Genug gute Argumente also für die Netzaktivisten, bei der FDP Verbündete zu suchen und in einen Dialog zu treten. Um die Gesetzgebung zu beeinflussen, helfen ihnen die bisherigen Kanäle – zu Grünen und Linkspartei – nicht weiter. Denn mit ein paar kosmetischen Veränderungen beim Netzsperrengesetz wollen sich die Aktivisten nicht abspeisen lassen.
Der AK Vorratsdatenspeicherung fordert Leutheusser-Schnarrenberger mit einer Postkarten-Aktion zum Handeln auf. "Stoppen Sie die Vorratsdatenspeicherung jetzt", so die Forderung des AK. Durch die Vorratsdatenspeicherung würden nur 0,006 Prozent mehr Straftaten aufgeklärt. "Dafür alle erfassen?" fragt der AK und weist noch einmal auf die größte Verfassungsbeschwerde in der Geschichte der Bundesrepublik Deutschland hin: "Unter den Beschwerdeführern befinden sich auch Hermann Otto Solms und Leutheusser-Schnarrenberger, die an den Koalitionsverhandlungen beteiligt sind".
Alvar Freude vom Arbeitskreis Zensur fordert von der FDP: "Das Netzsperrengesetz muss ganz weg." Das habe die Partei schließlich im Wahlkampf versprochen. Auf der Mailingliste von Freudes Netzwerk lesen und schreiben einige FDPler, auch ein Bundestagsbüro. Man steht also in Kontakt, aktive Lobbyarbeit bei der FDP wollen aber derzeit weder der AK Zensur noch andere Netzaktivisten zugeben – wohl aus taktischen Gründen. Aktuell beschränkt man sich auf öffentliche Appelle an FDP-Bürgerrechtler. Eine Ausnahme ist Patrick Breyer vom AK Vorrat: Er rief schon vor der Wahl dazu auf, FDP zu wählen - aus pragmatischen Gründen.

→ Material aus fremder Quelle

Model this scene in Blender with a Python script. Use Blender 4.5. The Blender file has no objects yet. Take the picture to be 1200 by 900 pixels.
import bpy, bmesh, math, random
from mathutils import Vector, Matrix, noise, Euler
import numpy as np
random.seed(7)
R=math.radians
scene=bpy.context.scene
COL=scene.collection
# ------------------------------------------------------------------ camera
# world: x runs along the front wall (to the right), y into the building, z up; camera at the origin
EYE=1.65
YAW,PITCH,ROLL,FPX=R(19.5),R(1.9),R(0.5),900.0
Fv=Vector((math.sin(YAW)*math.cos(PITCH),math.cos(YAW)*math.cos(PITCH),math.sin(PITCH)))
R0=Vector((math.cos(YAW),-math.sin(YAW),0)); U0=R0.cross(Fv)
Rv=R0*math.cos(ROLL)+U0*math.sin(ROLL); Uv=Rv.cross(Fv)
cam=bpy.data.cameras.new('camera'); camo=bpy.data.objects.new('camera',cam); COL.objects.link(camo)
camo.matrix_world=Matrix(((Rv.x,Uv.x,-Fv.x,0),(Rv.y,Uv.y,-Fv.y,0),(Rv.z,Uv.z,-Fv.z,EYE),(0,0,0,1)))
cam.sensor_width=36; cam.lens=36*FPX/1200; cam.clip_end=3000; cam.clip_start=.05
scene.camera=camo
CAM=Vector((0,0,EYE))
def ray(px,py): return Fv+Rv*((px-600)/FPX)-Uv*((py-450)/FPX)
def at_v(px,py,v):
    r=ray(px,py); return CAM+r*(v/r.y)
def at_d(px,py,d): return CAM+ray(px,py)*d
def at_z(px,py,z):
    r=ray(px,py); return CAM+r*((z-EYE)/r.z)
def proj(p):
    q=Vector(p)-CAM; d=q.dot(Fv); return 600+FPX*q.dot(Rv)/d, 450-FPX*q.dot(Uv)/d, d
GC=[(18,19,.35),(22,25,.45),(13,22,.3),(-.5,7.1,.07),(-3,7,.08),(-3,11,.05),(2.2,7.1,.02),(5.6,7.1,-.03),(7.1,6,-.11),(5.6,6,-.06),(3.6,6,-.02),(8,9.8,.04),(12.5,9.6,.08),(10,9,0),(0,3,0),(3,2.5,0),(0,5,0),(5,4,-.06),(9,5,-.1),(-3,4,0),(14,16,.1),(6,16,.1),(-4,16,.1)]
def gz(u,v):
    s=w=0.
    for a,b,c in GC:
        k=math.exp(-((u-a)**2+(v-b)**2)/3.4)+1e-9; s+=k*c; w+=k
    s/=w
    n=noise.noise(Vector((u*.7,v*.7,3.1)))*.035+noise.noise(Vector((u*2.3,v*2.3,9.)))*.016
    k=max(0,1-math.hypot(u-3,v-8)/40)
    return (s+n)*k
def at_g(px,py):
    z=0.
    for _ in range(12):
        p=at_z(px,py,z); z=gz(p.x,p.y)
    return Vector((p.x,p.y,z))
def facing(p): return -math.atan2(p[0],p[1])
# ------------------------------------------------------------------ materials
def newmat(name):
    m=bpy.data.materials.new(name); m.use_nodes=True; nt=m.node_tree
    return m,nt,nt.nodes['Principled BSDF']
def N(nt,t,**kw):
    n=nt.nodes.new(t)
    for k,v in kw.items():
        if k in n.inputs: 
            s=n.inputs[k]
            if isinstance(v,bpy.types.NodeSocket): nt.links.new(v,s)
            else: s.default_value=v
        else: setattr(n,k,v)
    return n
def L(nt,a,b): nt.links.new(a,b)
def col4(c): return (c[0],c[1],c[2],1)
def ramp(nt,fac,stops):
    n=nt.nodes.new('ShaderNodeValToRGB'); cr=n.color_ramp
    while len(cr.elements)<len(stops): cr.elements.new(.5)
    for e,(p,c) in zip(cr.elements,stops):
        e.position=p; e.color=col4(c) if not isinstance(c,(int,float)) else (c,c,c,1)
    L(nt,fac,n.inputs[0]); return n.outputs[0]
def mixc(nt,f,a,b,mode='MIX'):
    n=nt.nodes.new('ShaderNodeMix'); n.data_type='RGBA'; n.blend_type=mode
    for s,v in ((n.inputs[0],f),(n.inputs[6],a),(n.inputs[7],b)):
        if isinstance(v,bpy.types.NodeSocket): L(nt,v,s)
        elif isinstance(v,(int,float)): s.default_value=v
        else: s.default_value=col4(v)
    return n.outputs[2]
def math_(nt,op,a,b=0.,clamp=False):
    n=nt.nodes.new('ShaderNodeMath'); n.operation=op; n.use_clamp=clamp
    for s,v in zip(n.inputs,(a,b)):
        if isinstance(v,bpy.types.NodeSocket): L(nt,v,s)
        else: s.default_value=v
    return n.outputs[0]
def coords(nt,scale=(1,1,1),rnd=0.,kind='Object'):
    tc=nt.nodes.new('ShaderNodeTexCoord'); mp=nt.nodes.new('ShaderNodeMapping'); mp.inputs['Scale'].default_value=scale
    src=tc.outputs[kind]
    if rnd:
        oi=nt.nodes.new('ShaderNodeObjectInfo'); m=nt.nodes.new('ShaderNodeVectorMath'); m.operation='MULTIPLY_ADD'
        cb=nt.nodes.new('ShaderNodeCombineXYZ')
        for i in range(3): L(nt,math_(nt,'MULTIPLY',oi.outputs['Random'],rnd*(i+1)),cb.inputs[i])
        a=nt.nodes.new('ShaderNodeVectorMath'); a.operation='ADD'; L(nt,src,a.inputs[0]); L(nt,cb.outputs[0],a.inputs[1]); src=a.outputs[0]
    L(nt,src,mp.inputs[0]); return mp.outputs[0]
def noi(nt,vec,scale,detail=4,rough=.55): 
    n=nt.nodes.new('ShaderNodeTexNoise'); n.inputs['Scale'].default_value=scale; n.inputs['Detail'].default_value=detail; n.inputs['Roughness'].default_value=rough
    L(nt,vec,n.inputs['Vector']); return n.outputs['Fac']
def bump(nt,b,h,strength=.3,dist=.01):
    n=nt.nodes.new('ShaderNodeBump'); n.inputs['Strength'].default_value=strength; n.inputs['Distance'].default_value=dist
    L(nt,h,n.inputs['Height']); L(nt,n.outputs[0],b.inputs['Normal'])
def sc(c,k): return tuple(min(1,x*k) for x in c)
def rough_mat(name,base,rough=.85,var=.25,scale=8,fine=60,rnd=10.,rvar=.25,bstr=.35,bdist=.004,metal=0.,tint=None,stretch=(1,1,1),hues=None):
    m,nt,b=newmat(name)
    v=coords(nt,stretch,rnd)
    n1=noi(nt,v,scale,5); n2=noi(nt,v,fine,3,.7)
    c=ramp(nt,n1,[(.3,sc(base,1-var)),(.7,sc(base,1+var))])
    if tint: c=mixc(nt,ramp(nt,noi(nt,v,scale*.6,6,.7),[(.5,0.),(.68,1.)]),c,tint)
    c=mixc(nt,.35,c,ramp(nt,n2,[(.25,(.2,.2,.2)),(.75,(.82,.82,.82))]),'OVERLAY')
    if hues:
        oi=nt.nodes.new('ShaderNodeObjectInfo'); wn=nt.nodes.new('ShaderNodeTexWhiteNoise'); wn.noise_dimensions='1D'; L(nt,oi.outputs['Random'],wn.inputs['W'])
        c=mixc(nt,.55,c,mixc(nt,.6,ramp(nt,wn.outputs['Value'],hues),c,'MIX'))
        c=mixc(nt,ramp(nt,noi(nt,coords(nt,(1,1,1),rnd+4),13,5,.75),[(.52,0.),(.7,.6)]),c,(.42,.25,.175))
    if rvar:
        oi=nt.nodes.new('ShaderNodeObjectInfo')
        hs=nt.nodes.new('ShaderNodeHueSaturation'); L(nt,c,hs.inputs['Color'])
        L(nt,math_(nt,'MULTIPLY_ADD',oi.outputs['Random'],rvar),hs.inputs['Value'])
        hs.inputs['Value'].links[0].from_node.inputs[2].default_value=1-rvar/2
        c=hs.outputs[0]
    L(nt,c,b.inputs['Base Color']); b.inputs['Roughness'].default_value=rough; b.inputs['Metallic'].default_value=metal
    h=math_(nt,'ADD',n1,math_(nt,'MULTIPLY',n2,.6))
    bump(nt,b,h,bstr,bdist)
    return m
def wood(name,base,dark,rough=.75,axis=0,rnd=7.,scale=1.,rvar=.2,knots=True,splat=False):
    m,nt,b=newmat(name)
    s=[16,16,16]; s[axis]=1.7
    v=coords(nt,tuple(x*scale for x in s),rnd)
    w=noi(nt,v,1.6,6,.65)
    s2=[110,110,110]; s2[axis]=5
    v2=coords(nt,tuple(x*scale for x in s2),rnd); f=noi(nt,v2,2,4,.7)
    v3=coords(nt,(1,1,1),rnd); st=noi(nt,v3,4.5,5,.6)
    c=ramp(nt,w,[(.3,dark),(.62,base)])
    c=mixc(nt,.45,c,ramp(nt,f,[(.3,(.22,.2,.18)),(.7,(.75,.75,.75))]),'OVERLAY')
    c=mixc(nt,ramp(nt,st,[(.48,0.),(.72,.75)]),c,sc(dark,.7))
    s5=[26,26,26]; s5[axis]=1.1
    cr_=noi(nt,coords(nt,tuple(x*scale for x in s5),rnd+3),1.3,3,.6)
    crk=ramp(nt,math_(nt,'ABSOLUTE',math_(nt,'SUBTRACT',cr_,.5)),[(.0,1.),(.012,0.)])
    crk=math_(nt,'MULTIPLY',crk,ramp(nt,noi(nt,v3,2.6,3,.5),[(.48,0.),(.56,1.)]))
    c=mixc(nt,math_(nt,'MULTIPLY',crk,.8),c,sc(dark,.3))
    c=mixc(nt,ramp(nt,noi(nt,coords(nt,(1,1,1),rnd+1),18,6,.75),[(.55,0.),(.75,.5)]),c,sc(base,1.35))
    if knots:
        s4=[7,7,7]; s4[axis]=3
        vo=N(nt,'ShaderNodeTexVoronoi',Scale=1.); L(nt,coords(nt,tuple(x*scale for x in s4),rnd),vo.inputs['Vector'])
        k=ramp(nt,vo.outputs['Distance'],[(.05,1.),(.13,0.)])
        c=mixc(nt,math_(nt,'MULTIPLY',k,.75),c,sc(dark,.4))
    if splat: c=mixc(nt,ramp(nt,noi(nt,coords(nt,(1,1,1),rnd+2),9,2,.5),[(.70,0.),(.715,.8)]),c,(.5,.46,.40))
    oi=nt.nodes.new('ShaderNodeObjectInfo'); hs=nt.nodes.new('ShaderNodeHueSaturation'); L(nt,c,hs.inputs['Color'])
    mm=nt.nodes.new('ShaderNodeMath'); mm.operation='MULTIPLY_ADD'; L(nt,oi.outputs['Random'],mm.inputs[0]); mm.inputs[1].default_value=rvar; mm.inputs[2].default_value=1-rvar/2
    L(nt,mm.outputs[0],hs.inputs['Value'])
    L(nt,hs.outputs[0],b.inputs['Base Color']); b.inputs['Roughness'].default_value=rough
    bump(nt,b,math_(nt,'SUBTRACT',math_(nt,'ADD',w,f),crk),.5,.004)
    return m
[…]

Bisher läuft die Kommunikation zwischen beiden Seiten noch schleppend. Man kennt sich einfach noch nicht gut. Das liegt auch daran, dass die Netzaktivisten von den etablierten Parteien in den letzten Jahren häufig enttäuscht wurden. Zuletzt bei der Debatte über das Netzsperrengesetz, in der sie sich alleingelassen und in ihren Argumenten ignoriert sahen. Der Bürgerrechtler Padeluun sieht es darum weiter als Aufgabe, "solche Themen in die Debatte hineinzubringen". Die Parteien "schaffen das nicht, das hat man ja gesehen".